Das Volk hat der OECD-Steuerreform 2023 mit deutlicher Mehrheit zugestimmt. Könnte der Bundesrat die Steuer nun doch einfach wieder abschaffen?
Ja. Die Stimmbevölkerung hat die Einführung der Steuer nur grundsätzlich gutgeheissen und den Bundesrat ermächtigt, diese per Verordnung umzusetzen. Solange das endgültige Gesetz nicht verabschiedet ist, könnte der Bundesrat die Steuer auch wieder aufheben.
Weshalb ist der Wirtschaftsdachverband «Economiesuisse» gegen eine Abschaffung der OECD-Mindeststeuer?
Weil gemäss «Economiesuisse» die Abschaffung der Steuer grosse Konzerne nicht entlasten würde.

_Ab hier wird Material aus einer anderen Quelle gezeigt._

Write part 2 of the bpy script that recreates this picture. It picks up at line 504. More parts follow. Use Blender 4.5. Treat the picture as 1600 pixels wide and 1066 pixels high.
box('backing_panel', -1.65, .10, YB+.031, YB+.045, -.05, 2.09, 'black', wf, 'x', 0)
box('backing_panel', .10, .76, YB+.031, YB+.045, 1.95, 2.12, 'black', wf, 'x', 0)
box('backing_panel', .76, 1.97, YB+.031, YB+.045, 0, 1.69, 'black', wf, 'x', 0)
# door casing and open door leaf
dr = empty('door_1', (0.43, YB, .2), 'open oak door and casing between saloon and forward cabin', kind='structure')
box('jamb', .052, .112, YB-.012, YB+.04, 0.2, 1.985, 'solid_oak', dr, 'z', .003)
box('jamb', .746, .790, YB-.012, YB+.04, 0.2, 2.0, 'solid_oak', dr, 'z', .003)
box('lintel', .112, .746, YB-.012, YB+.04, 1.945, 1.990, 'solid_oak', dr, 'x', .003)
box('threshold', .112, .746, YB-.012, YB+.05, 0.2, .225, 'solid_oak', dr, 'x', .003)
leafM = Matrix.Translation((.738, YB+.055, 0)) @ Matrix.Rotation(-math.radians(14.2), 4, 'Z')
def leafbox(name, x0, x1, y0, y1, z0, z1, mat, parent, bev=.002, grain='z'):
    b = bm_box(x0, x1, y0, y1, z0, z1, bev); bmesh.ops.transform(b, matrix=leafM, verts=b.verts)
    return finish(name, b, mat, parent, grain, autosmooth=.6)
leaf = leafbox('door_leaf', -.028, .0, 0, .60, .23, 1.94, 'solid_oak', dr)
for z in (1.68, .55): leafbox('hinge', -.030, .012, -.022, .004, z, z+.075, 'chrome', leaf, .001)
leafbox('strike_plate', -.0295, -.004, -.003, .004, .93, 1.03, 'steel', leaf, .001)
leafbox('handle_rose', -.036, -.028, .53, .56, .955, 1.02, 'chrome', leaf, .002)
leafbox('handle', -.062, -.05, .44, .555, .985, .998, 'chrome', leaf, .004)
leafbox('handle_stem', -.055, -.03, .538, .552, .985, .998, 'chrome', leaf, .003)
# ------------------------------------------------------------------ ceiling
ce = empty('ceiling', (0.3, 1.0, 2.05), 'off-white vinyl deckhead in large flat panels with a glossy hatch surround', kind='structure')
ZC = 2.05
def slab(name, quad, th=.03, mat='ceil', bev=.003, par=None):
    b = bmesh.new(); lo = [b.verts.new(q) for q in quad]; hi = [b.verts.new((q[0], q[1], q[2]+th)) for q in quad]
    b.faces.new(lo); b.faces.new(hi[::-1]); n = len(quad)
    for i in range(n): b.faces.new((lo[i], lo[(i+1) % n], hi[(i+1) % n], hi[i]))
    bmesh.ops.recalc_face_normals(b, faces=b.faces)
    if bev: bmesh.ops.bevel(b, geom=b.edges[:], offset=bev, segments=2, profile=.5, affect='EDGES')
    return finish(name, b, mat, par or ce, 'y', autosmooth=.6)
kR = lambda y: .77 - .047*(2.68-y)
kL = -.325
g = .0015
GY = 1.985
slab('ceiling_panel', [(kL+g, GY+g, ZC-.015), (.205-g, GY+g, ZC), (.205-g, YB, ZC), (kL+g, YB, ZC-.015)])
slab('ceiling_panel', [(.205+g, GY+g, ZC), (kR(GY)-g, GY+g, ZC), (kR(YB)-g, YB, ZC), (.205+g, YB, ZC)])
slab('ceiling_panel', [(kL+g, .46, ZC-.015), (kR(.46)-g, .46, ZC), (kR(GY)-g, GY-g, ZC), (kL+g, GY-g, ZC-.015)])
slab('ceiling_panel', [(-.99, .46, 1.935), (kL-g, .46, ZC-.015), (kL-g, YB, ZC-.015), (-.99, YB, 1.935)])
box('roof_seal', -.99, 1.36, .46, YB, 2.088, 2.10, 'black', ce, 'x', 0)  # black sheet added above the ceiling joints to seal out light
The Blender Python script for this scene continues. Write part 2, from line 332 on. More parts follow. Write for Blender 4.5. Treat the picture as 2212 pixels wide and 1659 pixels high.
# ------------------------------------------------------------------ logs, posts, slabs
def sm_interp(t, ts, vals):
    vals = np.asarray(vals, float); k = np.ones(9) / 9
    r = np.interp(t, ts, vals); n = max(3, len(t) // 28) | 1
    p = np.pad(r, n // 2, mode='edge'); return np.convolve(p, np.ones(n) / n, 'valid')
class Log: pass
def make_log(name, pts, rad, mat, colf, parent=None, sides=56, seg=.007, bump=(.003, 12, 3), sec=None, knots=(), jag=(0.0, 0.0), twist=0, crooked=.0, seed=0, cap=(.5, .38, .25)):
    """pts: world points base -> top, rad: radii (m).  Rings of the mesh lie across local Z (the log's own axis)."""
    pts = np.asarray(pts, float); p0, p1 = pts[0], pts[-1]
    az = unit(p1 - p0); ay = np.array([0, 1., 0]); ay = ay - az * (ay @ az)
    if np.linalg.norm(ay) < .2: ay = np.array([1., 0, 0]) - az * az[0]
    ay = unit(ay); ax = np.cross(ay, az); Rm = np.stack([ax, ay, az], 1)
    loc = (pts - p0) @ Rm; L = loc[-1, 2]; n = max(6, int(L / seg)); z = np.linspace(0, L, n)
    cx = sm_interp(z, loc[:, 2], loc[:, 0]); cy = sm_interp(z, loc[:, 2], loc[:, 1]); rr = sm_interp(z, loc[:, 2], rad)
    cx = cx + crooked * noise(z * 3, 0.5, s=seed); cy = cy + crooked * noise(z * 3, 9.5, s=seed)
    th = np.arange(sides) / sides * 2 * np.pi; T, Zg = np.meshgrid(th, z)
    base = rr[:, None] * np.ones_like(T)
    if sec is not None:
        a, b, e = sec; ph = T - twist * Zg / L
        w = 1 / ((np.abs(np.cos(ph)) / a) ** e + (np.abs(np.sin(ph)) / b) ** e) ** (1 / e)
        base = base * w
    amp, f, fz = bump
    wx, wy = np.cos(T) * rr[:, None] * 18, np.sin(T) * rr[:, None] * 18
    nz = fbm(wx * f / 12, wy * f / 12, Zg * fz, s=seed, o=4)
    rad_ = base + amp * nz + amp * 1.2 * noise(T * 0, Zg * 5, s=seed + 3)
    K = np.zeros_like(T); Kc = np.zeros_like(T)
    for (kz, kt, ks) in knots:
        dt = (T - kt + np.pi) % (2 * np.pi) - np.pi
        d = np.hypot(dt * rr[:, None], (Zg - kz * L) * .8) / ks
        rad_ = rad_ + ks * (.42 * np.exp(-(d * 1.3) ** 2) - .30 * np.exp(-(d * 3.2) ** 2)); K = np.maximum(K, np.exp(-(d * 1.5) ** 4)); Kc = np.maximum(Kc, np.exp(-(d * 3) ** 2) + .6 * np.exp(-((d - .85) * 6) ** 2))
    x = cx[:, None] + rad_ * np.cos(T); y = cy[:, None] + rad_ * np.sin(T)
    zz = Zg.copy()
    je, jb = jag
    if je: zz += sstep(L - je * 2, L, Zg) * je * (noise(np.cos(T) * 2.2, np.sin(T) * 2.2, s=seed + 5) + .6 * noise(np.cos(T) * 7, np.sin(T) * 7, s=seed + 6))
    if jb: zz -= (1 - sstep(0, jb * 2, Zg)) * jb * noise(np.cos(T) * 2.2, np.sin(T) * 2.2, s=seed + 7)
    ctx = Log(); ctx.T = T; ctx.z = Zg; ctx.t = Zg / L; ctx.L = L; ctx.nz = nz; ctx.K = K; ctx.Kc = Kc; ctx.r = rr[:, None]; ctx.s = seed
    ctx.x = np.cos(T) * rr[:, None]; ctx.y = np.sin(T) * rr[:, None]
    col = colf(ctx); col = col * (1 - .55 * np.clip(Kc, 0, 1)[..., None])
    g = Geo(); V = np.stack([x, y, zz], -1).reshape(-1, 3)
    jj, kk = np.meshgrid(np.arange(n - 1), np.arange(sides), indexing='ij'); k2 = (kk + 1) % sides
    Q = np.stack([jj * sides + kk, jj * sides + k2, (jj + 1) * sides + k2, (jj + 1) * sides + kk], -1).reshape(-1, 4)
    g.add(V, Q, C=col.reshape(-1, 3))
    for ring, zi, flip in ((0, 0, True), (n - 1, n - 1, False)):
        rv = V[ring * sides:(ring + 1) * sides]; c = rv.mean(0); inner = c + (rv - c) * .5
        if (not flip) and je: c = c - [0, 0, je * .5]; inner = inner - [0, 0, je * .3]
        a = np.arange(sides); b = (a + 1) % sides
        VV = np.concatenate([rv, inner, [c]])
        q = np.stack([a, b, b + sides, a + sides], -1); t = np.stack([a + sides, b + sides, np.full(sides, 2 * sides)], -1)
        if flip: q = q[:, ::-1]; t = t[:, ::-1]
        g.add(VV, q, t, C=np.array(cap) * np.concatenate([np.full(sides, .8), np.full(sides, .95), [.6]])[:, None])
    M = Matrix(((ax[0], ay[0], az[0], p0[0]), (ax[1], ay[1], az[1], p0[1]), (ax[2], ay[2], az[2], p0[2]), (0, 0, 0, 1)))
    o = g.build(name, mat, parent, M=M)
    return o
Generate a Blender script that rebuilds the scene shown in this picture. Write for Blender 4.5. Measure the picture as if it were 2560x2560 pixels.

Müssten die Unternehmen nach der Abschaffung der Mindeststeuer weniger als 15 Prozent Steuern zahlen, könnten andere Staaten Niederlassungen dieser Firmen auf ihrem Territorium zusätzlich besteuern, als Kompensation. Die Unternehmen hätten also keine geringere Steuerlast. Ein Teil der Steuern würde dann aber im Ausland bezahlt, statt in der Schweiz. Auch die Denkfabrik «Avenir Suisse» warnt vor diesem Szenario.
Gibt es auch Fachleute, die anderer Meinung sind?
Ja. Manche Experten sehen Vorteile in einer Abschaffung. Sie verweisen darauf, dass die OECD-Regeln derzeit, unter Druck der USA, überarbeitet werden. Dies könnte dazu führen, dass ausländische Staaten künftig weniger Zugriff auf zu tief besteuerte Gewinne von Firmen in der Schweiz hätten.
Zudem sind die Regeln, die diesen Zugriff erlauben, juristisch umstritten und könnten von Gerichten verboten werden. Zahlreiche Staaten machen ausserdem keine Anstalten, die OECD-Reform umzusetzen. Aber viele Vertreter der Wirtschaft sagen: Solange wichtige Handelspartner wie die EU an der OECD-Mindeststeuer festhalten und diese auch anwenden wollen, bleibt auch die Schweiz besser an Bord.